Wissenschaftlerinnen und Wissenschaftler sind keine Geistlichen
Eine Beschwerde des Forschers gegen das Vorgehen der Münchner Strafverfolgungsbehörde wurde vom Oberlandesgericht München abgewiesen. Nach deutschem Recht genießen Wissenschaftlerinnen und Wissenschaftler im Gegensatz zu einigen anderen Berufsgruppen (z. B. Geistliche) kein Zeugnisverweigerungsrecht in Strafverfahren, so die Begründung. Für den Professor gelte daher auch kein Durchsuchungs- und Beschlagnahmeverbot.
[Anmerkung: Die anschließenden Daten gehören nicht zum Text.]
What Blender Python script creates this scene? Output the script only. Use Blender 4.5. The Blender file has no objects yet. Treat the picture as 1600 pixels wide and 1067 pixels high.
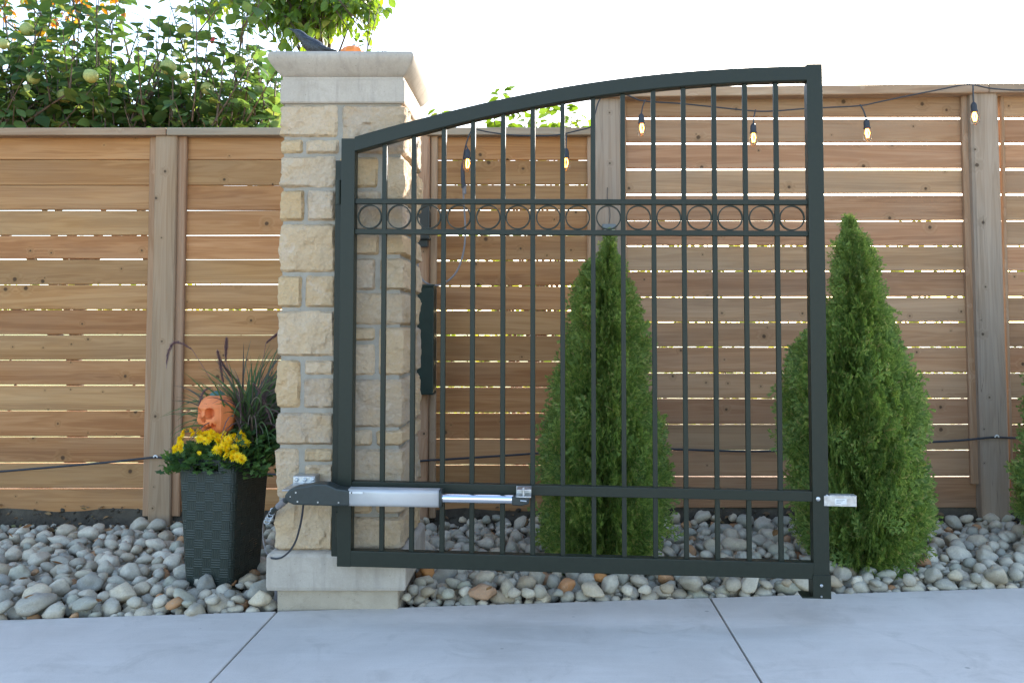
import bpy, bmesh, math, random
import numpy as np
from mathutils import Vector, Matrix, noise

random.seed(7)
R = math.radians
scene = bpy.context.scene
col = scene.collection

# ------------------------------------------------------------------ camera
F_PX, CX, CY, PITCH, CAM_H = 1340.0, 852.0, 451.0, math.atan(0.0456), 1.16
cam_d = bpy.data.cameras.new("camera")
cam = bpy.data.objects.new("camera", cam_d)
col.objects.link(cam)
cam.location = (0, 0, CAM_H)
cam.rotation_euler = (math.pi / 2 + PITCH, 0, 0)
cam_d.sensor_width = 36
cam_d.lens = F_PX / 1600 * 36
cam_d.shift_x = -(CX - 800) / 1600
cam_d.shift_y = (CY - 533.5) / 1600
cam_d.clip_end = 3000
scene.camera = cam

# ------------------------------------------------------------------ sky, sun, exposure
SUN_EL, SUN_AZ = R(21.5), R(29.0)          # azimuth measured from +Y towards +X
world = bpy.data.worlds.new("World")
scene.world = world
world.use_nodes = True
wn = world.node_tree.nodes
wl = world.node_tree.links
wn.clear()
sky = wn.new("ShaderNodeTexSky")
sky.sky_type = 'NISHITA'
sky.sun_disc = False
sky.sun_elevation = SUN_EL
sky.sun_rotation = SUN_AZ
sky.air_density = 1.0
sky.dust_density = 1.6
sky.ozone_density = 1.3
bg = wn.new("ShaderNodeBackground")
bg.inputs[1].default_value = 0.15
wo = wn.new("ShaderNodeOutputWorld")
wl.new(sky.outputs[0], bg.inputs[0])
wl.new(bg.outputs[0], wo.inputs[0])
sun_d = bpy.data.lights.new("sun", 'SUN')
sun_d.energy = 4.0
sun_d.angle = R(0.53)
sun_d.color = (1.0, 0.93, 0.82)
sun = bpy.data.objects.new("sun", sun_d)
col.objects.link(sun)
to_sun = Vector((math.sin(SUN_AZ) * math.cos(SUN_EL), math.cos(SUN_AZ) * math.cos(SUN_EL), math.sin(SUN_EL)))
sun.rotation_euler = to_sun.to_track_quat('Z', 'Y').to_euler()
sun.location = (6, 10, 8)
scene.render.engine = 'CYCLES'
scene.view_settings.view_transform = 'Standard'
scene.view_settings.look = 'None'
scene.view_settings.gamma = 1.0
scene.view_settings.use_curve_mapping = False
scene.view_settings.exposure = 2.25
scene.cycles.max_bounces = 6
scene.cycles.diffuse_bounces = 3
scene.cycles.glossy_bounces = 3
scene.cycles.transmission_bounces = 5
scene.cycles.caustics_reflective = False
scene.cycles.caustics_refractive = False

# ------------------------------------------------------------------ helpers
def ray(px, py):
    dx = (px - CX) / F_PX
    dv = (CY - py) / F_PX
    c, s = math.cos(PITCH), math.sin(PITCH)
    return Vector((dx, c - dv * s, s + dv * c))

def at(px, py, Y):
    """The point at distance Y in front of the camera seen at a place of the survey photograph."""
    d = ray(px, py)
    t = Y / d.y
    return Vector((d.x * t, Y, CAM_H + d.z * t))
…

Der Psychologie-Professor wandte sich daraufhin an das Bundesverfassungsgericht. Dieses nahm die Verfassungsbeschwerde zwar aus formellen Gründen – wegen Fristüberschreitung – nicht zur Entscheidung an. In seiner Begründung, in der das Verfassungsgericht eine Bewertung der Beschlagnahme vornimmt, wurde die Position der Wissenschaft dennoch klar gestärkt. Denn in der Begründung heißt es: „Gerade empirische Forschung ist regelmäßig auf die Erhebung von Daten angewiesen und insbesondere aussagefähige sensible Daten können von den Betroffenen oftmals nur unter der Bedingung von Vertraulichkeit erhoben werden. [...] Die staatlich erzwungene Preisgabe von Forschungsdaten hebt die Vertraulichkeit auf und erschwert oder verunmöglicht insbesondere Forschungen, die [...] auf vertrauliche Datenerhebungen angewiesen sind.“
Das Bundesverfassungsgericht hebt zudem die wichtige Rolle der Forschung für eine rationale Kriminalprävention hervor: Diese sei „in hohem Maße auf Erkenntnisse über Dunkelfelder und kriminalitätsfördernde Dynamiken angewiesen. Eine effektive Verhinderung von Straftaten setzt deshalb genau jene Forschung voraus, die durch den Zugriff auf ihre Daten zum Zwecke der konkreten Strafverfolgung erheblich erschwert oder verunmöglicht wird.“
Da das Bundesverfassungsgericht die Beschwerde aus formellen Gründen abgewiesen hat, hatte der Fall keine rechtlichen Konsequenzen. Das Material konnte deshalb für die Strafverfolgung verwendet werden. „Allerdings ist stark anzunehmen, dass sich Staatsanwaltschaften in Zukunft sehr zurückhalten werden, weil das Bundesverfassungsgericht sonst wahrscheinlich noch mal dagegen entscheiden würde. „Leider gibt noch keinen „Auftrag“ an die Regierung, das gesetzlich klar zu regeln“, sagt Dietrich Oberwittler vom Max-Planck-Institut für Max-Planck-Institut zur Erforschung von Kriminalität, Sicherheit und Recht.